What to work on
From the first line of the data below, copy each line up to the one containing "COL = S.collection", and include that line too.

Collected data

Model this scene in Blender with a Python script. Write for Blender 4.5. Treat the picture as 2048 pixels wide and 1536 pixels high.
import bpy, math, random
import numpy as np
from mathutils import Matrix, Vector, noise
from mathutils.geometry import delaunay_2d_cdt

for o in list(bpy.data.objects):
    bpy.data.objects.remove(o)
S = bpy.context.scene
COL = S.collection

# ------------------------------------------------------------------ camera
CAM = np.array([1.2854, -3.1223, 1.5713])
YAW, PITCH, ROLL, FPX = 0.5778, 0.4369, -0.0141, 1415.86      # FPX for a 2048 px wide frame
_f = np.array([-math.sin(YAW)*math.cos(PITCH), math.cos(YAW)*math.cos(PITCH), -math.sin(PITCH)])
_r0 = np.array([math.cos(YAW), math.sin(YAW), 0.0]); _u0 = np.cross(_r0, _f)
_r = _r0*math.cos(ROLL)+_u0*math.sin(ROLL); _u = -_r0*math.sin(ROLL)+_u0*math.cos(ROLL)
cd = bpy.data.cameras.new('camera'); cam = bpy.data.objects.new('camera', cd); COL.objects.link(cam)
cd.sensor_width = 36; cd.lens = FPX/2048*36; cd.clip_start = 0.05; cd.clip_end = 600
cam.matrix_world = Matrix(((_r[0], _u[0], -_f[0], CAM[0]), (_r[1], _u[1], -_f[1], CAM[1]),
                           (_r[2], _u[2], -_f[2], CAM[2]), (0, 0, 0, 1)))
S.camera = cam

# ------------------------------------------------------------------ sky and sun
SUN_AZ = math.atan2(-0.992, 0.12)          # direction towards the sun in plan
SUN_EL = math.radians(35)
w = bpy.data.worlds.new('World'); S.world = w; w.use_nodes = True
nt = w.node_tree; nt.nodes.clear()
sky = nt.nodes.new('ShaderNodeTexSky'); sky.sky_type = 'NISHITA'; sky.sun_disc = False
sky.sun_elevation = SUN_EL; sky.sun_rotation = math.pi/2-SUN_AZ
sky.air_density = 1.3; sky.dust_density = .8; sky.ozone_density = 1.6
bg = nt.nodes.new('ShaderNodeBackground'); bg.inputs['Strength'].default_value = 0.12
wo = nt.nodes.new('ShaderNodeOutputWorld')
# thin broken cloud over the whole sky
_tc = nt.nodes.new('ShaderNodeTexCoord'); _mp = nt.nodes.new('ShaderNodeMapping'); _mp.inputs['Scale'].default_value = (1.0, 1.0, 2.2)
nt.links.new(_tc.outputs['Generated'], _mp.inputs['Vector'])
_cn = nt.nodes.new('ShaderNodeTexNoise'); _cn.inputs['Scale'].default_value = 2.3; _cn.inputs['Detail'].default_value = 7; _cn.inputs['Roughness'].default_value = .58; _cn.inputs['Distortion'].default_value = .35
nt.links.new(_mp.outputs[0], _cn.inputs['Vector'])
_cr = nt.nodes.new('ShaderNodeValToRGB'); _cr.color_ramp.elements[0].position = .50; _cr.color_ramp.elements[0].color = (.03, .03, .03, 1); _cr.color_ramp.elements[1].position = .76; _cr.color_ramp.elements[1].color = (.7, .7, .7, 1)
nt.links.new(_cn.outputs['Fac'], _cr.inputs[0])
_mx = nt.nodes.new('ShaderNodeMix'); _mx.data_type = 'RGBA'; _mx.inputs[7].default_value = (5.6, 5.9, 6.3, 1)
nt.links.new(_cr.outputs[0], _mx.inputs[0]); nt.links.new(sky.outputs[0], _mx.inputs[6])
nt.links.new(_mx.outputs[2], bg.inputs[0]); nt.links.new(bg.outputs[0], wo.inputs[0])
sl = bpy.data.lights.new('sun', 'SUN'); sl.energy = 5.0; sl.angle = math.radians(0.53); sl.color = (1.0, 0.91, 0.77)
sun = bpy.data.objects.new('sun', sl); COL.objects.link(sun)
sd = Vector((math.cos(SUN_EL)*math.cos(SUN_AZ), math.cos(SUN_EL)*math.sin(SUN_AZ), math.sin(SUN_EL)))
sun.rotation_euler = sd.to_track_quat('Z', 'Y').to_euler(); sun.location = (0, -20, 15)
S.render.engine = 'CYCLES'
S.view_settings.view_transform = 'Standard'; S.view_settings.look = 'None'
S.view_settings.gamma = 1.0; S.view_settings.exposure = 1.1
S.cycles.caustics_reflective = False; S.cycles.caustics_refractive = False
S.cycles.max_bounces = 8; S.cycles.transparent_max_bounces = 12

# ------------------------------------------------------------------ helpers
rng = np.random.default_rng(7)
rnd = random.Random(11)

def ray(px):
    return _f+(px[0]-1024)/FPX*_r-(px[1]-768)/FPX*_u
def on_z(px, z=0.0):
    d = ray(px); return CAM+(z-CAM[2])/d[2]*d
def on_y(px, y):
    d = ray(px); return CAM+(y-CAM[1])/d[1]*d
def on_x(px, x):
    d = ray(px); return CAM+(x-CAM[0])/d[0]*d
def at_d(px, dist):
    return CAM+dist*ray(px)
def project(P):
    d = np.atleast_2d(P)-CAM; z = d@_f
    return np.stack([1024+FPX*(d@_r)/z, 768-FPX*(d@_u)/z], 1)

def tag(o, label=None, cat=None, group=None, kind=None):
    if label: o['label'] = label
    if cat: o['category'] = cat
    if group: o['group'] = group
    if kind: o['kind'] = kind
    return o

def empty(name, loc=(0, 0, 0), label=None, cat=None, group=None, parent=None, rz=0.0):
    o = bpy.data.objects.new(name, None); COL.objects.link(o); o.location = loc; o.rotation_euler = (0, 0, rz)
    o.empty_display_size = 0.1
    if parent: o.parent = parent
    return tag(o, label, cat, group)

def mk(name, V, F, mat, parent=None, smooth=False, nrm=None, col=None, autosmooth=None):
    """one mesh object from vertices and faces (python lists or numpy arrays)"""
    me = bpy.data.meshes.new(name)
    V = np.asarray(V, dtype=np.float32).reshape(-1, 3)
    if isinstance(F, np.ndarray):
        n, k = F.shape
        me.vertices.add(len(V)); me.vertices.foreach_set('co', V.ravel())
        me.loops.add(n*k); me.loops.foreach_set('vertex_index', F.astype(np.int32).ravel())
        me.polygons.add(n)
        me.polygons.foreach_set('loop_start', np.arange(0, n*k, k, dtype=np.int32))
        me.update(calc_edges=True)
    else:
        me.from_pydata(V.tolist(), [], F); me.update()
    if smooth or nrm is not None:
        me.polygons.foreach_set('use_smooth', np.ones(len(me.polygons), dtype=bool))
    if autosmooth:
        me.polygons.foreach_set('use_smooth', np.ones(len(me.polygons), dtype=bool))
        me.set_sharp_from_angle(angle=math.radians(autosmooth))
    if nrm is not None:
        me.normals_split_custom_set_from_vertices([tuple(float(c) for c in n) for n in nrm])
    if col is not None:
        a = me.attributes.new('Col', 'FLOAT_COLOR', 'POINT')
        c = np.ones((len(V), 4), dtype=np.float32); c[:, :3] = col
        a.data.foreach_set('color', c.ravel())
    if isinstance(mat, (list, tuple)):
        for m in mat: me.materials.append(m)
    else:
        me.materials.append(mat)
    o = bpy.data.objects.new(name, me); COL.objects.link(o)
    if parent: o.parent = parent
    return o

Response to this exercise
Model this scene in Blender with a Python script. Write for Blender 4.5. Treat the picture as 2048 pixels wide and 1536 pixels high.
import bpy, math, random
import numpy as np
from mathutils import Matrix, Vector, noise
from mathutils.geometry import delaunay_2d_cdt

for o in list(bpy.data.objects):
    bpy.data.objects.remove(o)
S = bpy.context.scene
COL = S.collection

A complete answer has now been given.